There were many people in Britain determined to help the Jewish refugees, but they got no help from the British government. The door was kept closed except for a few notable individuals, such as Sigmund Freud, and for some businessmen who were prepared to invest in Britain. At this time, there was also a shortage of domestic servants in Britain because wages and conditions were so bad. So the government took the opportunity to let some 20,000 Jewish refugees into the country to become maids, cooks and man servants. And that was it. 

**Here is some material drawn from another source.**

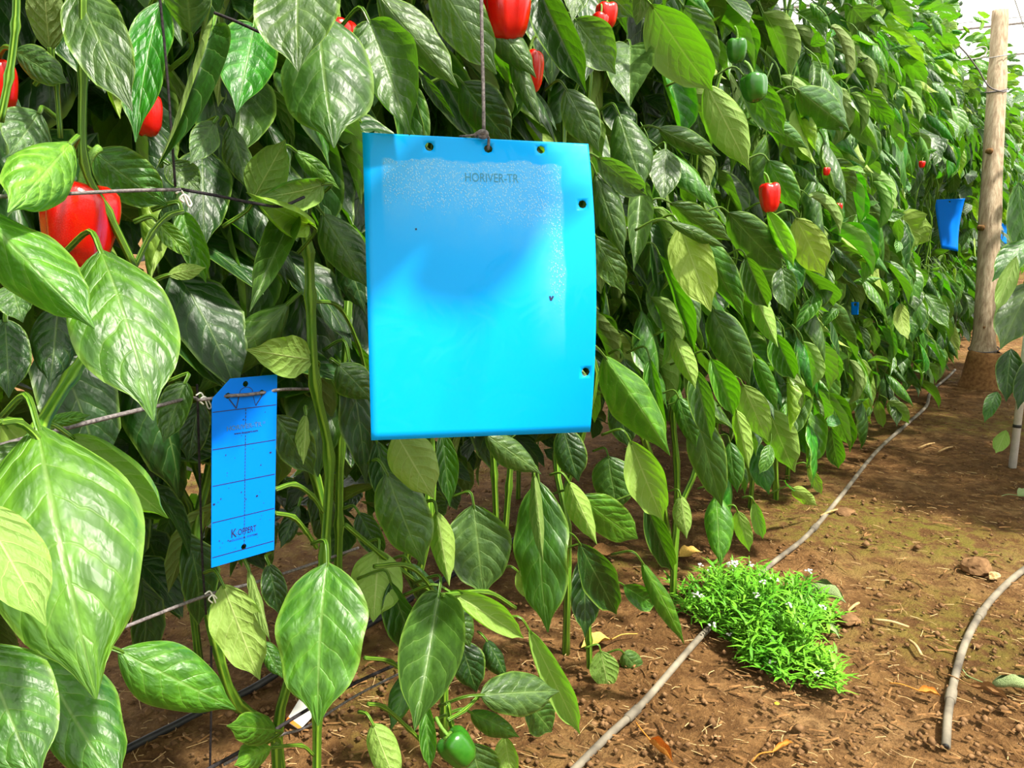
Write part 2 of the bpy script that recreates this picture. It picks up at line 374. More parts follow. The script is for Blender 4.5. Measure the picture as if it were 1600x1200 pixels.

After the Kristallnacht pogrom, however, the popular pressure to help German Jews escape persecution grew. The government agreed to allow Jewish children into Britain, but not their parents. It was far from being a great humanitarian gesture. The separating of children from their parents, and in very many cases leaving those parents to be murdered by the Nazis, was an exercise in cruelty. 

The children were saved, but their parents were abandoned. It was a British government decision. 

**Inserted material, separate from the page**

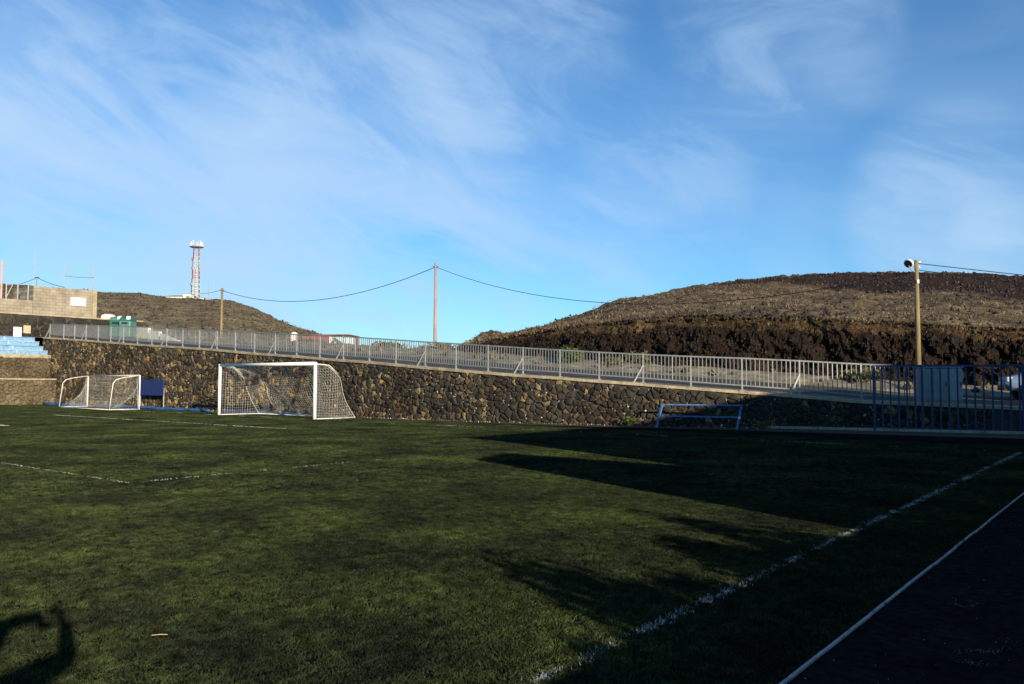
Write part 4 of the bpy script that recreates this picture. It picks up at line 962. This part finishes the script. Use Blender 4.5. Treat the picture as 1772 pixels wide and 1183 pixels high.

The scheme was incredibly limited. The government agreed that charities could, after going through an elaborate bureaucratic procedure, bring in Jewish children who met strict criteria. And this was only on condition that the charities met all their travel and settlement expenses. 

The government would contribute nothing—indeed the charities had to hand over to the government a £50 surety for every child they brought in. In today’s money, this would amount to over £4,000 per child. And those children allowed in had to be in good health, without any learning difficulties or disabilities. One child was actually refused a visa because of bed-wetting. 

From December 1938 up until September 1939, some 10,000 children made it to Britain as part of this Kindertransport rescue. Perhaps as many as a thousand of them had not been brought up as Jews, but under Nazi racial laws they were classified as Jewish whether they knew it or not. 

The heroic efforts of the charities and individuals involved in getting them out deserves to be celebrated. 

But the British government’s role was absolutely shameful. And things did not get better. In 1940, Winston Churchill’s government began the mass internment of German refugees. Staunch anti-Nazis and Jews who had fled for their lives were rounded up and interned, some shipped to camps in Canada and Australia. Among those interned were a thousand of the older Kindertransport refugees. 

At this time, it was still possible for Jewish refugees to escape from Nazi occupied Europe, but the government was even now determined to keep them out. 

In late 1940, Herbert Morrison—Labour home secretary in Churchill’s war-time government—came under pressure to rescue 300 Jewish children from the Nazi puppet regime of Vichy France. 

He did nothing—and inevitably they fell into the hands of the Nazis.